Stored data:
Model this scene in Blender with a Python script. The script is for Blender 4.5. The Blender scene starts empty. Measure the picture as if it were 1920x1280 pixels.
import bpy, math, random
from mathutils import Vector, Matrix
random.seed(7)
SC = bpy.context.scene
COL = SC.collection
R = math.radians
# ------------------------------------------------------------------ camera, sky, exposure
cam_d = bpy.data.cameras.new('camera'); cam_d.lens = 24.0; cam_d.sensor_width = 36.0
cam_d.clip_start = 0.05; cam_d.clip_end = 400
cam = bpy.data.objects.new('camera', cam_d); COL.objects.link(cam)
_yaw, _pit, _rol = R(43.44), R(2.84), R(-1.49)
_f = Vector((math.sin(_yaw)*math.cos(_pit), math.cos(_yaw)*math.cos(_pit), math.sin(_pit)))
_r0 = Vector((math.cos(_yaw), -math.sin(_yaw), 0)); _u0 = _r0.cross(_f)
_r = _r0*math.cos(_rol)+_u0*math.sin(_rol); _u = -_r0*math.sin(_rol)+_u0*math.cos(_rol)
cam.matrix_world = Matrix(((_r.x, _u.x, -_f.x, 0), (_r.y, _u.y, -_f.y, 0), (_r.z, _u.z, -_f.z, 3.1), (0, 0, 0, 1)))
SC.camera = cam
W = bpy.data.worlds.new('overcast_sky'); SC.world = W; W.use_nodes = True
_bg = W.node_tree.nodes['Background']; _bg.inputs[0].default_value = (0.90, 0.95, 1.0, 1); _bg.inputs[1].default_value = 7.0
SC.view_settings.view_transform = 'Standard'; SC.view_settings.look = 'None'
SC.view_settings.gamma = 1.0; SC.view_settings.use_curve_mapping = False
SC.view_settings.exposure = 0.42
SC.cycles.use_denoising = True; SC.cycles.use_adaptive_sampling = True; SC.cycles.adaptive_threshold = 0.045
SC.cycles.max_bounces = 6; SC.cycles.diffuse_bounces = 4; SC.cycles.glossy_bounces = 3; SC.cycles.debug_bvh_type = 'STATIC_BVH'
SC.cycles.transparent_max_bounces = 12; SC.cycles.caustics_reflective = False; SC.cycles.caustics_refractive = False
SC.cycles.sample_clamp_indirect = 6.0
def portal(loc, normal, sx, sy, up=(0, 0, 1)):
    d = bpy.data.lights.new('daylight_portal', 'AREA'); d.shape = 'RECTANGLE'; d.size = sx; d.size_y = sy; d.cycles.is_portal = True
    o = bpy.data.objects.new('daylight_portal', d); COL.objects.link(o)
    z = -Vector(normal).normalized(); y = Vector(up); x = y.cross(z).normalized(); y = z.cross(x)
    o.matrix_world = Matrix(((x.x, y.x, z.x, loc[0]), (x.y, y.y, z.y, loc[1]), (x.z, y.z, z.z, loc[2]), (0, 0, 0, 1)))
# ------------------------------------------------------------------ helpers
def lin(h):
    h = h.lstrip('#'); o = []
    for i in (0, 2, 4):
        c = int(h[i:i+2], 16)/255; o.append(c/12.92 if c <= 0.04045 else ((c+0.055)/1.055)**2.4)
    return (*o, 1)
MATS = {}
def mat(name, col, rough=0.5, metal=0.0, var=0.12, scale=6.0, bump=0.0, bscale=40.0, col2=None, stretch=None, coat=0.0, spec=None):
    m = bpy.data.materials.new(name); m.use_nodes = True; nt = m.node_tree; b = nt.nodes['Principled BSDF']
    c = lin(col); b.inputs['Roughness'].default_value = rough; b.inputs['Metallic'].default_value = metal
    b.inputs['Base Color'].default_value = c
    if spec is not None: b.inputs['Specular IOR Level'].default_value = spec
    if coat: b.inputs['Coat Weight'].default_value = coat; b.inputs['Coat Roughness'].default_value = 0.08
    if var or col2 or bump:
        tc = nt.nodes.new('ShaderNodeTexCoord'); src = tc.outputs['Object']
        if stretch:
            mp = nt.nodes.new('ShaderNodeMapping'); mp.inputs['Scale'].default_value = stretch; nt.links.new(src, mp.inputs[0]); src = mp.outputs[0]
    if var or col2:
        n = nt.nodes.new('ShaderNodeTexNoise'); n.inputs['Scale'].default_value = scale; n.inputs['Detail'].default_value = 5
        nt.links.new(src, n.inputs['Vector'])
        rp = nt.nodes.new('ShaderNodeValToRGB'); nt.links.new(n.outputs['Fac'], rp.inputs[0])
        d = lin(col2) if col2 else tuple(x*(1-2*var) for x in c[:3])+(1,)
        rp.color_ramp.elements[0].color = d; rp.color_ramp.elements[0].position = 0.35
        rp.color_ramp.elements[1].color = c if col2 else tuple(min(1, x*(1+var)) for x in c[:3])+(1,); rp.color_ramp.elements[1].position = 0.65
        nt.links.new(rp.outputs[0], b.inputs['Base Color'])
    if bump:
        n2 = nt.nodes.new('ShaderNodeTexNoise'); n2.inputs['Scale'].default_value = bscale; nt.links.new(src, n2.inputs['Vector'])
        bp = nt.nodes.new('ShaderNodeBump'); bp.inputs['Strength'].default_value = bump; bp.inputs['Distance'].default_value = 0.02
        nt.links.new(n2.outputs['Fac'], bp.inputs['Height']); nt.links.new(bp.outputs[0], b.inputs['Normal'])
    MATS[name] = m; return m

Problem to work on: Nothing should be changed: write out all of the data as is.

Solution for this task:
Model this scene in Blender with a Python script. The script is for Blender 4.5. The Blender scene starts empty. Measure the picture as if it were 1920x1280 pixels.
import bpy, math, random
from mathutils import Vector, Matrix
random.seed(7)
SC = bpy.context.scene
COL = SC.collection
R = math.radians
# ------------------------------------------------------------------ camera, sky, exposure
cam_d = bpy.data.cameras.new('camera'); cam_d.lens = 24.0; cam_d.sensor_width = 36.0
cam_d.clip_start = 0.05; cam_d.clip_end = 400
cam = bpy.data.objects.new('camera', cam_d); COL.objects.link(cam)
_yaw, _pit, _rol = R(43.44), R(2.84), R(-1.49)
_f = Vector((math.sin(_yaw)*math.cos(_pit), math.cos(_yaw)*math.cos(_pit), math.sin(_pit)))
_r0 = Vector((math.cos(_yaw), -math.sin(_yaw), 0)); _u0 = _r0.cross(_f)
_r = _r0*math.cos(_rol)+_u0*math.sin(_rol); _u = -_r0*math.sin(_rol)+_u0*math.cos(_rol)
cam.matrix_world = Matrix(((_r.x, _u.x, -_f.x, 0), (_r.y, _u.y, -_f.y, 0), (_r.z, _u.z, -_f.z, 3.1), (0, 0, 0, 1)))
SC.camera = cam
W = bpy.data.worlds.new('overcast_sky'); SC.world = W; W.use_nodes = True
_bg = W.node_tree.nodes['Background']; _bg.inputs[0].default_value = (0.90, 0.95, 1.0, 1); _bg.inputs[1].default_value = 7.0
SC.view_settings.view_transform = 'Standard'; SC.view_settings.look = 'None'
SC.view_settings.gamma = 1.0; SC.view_settings.use_curve_mapping = False
SC.view_settings.exposure = 0.42
SC.cycles.use_denoising = True; SC.cycles.use_adaptive_sampling = True; SC.cycles.adaptive_threshold = 0.045
SC.cycles.max_bounces = 6; SC.cycles.diffuse_bounces = 4; SC.cycles.glossy_bounces = 3; SC.cycles.debug_bvh_type = 'STATIC_BVH'
SC.cycles.transparent_max_bounces = 12; SC.cycles.caustics_reflective = False; SC.cycles.caustics_refractive = False
SC.cycles.sample_clamp_indirect = 6.0
def portal(loc, normal, sx, sy, up=(0, 0, 1)):
    d = bpy.data.lights.new('daylight_portal', 'AREA'); d.shape = 'RECTANGLE'; d.size = sx; d.size_y = sy; d.cycles.is_portal = True
    o = bpy.data.objects.new('daylight_portal', d); COL.objects.link(o)
    z = -Vector(normal).normalized(); y = Vector(up); x = y.cross(z).normalized(); y = z.cross(x)
    o.matrix_world = Matrix(((x.x, y.x, z.x, loc[0]), (x.y, y.y, z.y, loc[1]), (x.z, y.z, z.z, loc[2]), (0, 0, 0, 1)))
# ------------------------------------------------------------------ helpers
def lin(h):
    h = h.lstrip('#'); o = []
    for i in (0, 2, 4):
        c = int(h[i:i+2], 16)/255; o.append(c/12.92 if c <= 0.04045 else ((c+0.055)/1.055)**2.4)
    return (*o, 1)
MATS = {}
def mat(name, col, rough=0.5, metal=0.0, var=0.12, scale=6.0, bump=0.0, bscale=40.0, col2=None, stretch=None, coat=0.0, spec=None):
    m = bpy.data.materials.new(name); m.use_nodes = True; nt = m.node_tree; b = nt.nodes['Principled BSDF']
    c = lin(col); b.inputs['Roughness'].default_value = rough; b.inputs['Metallic'].default_value = metal
    b.inputs['Base Color'].default_value = c
    if spec is not None: b.inputs['Specular IOR Level'].default_value = spec
    if coat: b.inputs['Coat Weight'].default_value = coat; b.inputs['Coat Roughness'].default_value = 0.08
    if var or col2 or bump:
        tc = nt.nodes.new('ShaderNodeTexCoord'); src = tc.outputs['Object']
        if stretch:
            mp = nt.nodes.new('ShaderNodeMapping'); mp.inputs['Scale'].default_value = stretch; nt.links.new(src, mp.inputs[0]); src = mp.outputs[0]
    if var or col2:
        n = nt.nodes.new('ShaderNodeTexNoise'); n.inputs['Scale'].default_value = scale; n.inputs['Detail'].default_value = 5
        nt.links.new(src, n.inputs['Vector'])
        rp = nt.nodes.new('ShaderNodeValToRGB'); nt.links.new(n.outputs['Fac'], rp.inputs[0])
        d = lin(col2) if col2 else tuple(x*(1-2*var) for x in c[:3])+(1,)
        rp.color_ramp.elements[0].color = d; rp.color_ramp.elements[0].position = 0.35
        rp.color_ramp.elements[1].color = c if col2 else tuple(min(1, x*(1+var)) for x in c[:3])+(1,); rp.color_ramp.elements[1].position = 0.65
        nt.links.new(rp.outputs[0], b.inputs['Base Color'])
    if bump:
        n2 = nt.nodes.new('ShaderNodeTexNoise'); n2.inputs['Scale'].default_value = bscale; nt.links.new(src, n2.inputs['Vector'])
        bp = nt.nodes.new('ShaderNodeBump'); bp.inputs['Strength'].default_value = bump; bp.inputs['Distance'].default_value = 0.02
        nt.links.new(n2.outputs['Fac'], bp.inputs['Height']); nt.links.new(bp.outputs[0], b.inputs['Normal'])
    MATS[name] = m; return m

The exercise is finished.